Tuesday, August 13, 2013

Don't leave money on the table: RESPs and government grants

(NC)—One of Canada's best-kept secrets for parents wanting to save for their children's future education needs has been around since 1998. That's when the federal government began offering the Canada Education Savings Grant (CESG) as an incentive for parents and relatives to set up RESPs (Registered Education Savings Plans), with their children as beneficiaries. 

CESGs will match 20 per cent of your annual RESP contribution – up to an annual maximum of $500 per eligible beneficiary until your child reaches age of 18, or a potential total of $7,200 over the life of the plan. 

“Parents in Canada who aren't taking full advantage of these government grants are leaving a good deal of money on the table,” advises David Birkbeck, the head of registered products strategy at RBC. “With post-secondary education costs continuing to rise, it's important to be aware of this additional funding as it can help your plan grow well beyond your own contributions.” 
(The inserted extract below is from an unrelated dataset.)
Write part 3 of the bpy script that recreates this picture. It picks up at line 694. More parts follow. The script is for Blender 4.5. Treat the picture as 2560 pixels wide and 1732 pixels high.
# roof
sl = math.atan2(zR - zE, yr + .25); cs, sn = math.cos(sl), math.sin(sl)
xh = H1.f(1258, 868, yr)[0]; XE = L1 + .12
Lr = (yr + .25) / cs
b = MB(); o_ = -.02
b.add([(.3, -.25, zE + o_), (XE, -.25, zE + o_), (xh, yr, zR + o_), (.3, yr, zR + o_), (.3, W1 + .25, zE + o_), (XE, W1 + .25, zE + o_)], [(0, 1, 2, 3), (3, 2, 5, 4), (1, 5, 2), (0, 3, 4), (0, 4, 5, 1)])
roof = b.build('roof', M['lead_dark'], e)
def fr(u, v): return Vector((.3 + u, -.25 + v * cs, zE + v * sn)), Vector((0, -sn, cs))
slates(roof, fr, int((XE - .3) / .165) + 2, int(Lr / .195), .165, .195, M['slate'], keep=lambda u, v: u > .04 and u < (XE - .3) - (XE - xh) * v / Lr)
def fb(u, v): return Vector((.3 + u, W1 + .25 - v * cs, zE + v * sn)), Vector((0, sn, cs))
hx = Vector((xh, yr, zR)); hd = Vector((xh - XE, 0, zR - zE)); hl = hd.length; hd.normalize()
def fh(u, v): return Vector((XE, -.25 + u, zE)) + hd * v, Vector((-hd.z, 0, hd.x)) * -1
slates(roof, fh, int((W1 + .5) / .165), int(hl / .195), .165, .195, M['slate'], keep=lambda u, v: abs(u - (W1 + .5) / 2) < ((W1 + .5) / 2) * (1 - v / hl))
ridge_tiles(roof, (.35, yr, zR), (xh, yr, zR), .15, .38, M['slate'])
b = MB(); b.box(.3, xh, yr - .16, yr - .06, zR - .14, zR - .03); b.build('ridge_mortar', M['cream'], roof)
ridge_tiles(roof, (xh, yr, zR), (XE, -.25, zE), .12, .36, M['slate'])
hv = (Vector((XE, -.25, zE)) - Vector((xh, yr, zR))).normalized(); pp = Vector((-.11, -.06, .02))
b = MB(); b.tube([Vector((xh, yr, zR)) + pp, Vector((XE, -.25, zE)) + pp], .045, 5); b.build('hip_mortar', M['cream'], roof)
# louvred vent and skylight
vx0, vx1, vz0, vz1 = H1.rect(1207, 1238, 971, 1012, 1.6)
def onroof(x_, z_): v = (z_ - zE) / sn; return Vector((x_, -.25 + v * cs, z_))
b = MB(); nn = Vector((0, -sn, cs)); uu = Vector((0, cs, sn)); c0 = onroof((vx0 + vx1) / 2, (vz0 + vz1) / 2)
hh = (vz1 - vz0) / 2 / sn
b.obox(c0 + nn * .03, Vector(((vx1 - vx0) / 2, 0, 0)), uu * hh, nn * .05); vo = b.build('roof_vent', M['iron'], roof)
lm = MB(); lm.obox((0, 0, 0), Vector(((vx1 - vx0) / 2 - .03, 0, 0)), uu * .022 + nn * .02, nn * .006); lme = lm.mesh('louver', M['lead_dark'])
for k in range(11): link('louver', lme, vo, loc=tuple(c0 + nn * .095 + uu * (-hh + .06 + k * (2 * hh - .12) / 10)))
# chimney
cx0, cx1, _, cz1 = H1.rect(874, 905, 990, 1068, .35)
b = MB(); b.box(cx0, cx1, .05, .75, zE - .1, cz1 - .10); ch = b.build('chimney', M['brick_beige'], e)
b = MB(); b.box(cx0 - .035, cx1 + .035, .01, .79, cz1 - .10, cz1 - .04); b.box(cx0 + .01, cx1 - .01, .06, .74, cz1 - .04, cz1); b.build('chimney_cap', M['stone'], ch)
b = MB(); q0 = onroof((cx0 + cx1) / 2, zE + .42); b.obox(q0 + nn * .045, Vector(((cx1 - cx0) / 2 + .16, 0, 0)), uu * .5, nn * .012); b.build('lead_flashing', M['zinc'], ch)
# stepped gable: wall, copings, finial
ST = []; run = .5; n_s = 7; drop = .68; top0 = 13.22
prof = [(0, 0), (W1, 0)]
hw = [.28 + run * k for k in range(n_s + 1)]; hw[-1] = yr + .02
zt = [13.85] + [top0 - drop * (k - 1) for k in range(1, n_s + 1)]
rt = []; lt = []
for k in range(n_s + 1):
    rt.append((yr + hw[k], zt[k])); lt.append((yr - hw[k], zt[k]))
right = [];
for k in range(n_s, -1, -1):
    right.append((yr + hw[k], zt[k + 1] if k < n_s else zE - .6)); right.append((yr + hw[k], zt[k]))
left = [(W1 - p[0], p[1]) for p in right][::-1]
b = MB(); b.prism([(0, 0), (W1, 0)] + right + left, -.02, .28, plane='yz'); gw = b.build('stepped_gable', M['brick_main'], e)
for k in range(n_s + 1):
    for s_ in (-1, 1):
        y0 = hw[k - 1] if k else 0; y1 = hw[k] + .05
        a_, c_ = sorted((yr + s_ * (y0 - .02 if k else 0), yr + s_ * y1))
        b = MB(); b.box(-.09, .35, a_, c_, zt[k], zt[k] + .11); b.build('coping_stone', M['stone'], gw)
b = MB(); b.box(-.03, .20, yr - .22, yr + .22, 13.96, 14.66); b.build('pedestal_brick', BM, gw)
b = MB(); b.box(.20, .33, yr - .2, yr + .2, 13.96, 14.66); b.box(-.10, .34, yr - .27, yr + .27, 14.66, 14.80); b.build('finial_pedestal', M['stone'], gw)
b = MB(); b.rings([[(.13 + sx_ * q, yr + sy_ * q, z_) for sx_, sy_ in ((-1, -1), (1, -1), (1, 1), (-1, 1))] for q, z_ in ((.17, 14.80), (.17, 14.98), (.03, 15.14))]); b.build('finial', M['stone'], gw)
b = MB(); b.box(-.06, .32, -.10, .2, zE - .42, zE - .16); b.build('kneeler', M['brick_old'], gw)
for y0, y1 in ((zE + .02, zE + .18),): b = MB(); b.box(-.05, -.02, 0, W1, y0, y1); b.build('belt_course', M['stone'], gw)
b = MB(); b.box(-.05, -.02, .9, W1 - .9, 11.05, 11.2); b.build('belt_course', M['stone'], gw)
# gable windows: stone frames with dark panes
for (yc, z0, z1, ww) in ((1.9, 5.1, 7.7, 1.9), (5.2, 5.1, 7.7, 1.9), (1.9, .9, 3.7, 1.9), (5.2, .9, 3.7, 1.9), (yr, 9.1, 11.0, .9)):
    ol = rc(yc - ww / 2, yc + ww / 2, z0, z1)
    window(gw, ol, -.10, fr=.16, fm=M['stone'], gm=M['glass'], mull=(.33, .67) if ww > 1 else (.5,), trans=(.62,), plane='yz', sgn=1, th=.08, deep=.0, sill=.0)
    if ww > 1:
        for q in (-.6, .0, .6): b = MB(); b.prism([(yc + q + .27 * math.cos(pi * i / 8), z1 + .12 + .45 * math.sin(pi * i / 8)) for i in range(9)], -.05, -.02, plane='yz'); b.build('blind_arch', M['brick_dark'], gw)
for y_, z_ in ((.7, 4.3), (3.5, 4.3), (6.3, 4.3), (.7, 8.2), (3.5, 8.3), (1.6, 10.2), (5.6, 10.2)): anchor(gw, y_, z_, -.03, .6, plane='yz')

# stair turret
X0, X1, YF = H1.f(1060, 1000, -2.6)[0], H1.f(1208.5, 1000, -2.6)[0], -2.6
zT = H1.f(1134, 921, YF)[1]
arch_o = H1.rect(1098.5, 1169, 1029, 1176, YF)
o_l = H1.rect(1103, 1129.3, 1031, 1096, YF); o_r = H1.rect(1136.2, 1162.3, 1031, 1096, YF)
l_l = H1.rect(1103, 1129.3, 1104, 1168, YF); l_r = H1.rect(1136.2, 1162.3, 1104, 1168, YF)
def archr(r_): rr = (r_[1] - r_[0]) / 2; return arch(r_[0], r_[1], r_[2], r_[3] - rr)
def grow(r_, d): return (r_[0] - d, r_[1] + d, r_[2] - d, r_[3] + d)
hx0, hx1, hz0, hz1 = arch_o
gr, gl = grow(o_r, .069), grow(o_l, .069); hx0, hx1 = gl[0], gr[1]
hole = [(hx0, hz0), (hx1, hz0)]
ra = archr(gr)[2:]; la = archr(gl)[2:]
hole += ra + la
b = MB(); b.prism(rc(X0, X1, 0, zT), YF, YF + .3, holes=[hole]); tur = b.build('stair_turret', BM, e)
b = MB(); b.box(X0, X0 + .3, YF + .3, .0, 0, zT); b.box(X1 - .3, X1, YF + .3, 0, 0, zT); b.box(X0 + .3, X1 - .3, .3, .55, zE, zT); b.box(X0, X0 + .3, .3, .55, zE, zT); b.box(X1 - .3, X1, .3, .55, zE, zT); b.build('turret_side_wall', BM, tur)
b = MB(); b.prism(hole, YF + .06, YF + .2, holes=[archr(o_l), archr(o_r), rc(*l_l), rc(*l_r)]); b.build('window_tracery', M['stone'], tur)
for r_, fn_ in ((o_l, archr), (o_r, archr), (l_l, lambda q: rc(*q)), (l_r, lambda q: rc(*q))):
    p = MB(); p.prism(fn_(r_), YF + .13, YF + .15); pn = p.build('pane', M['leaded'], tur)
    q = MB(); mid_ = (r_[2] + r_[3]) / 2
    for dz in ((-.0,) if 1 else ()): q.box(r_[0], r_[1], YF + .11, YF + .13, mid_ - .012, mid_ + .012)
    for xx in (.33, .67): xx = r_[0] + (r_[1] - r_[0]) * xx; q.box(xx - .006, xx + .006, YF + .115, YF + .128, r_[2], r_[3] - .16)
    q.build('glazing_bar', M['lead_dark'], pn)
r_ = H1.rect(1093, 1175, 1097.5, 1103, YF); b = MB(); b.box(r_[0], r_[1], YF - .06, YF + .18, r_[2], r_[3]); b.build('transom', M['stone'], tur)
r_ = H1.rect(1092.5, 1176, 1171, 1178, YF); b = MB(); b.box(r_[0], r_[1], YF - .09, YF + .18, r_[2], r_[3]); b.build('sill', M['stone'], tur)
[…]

The other “secret weapon” to help grow your plan is the way you choose to invest your RESP funds. As a low- to no-risk investment, you can place your RESP savings into a standard savings account. You can also opt for GICs (Guaranteed Income Certificates), for higher returns than a standard savings account. Or, for the potential to earn a higher rate of return than most GICs over the long term, you could consider mutual funds.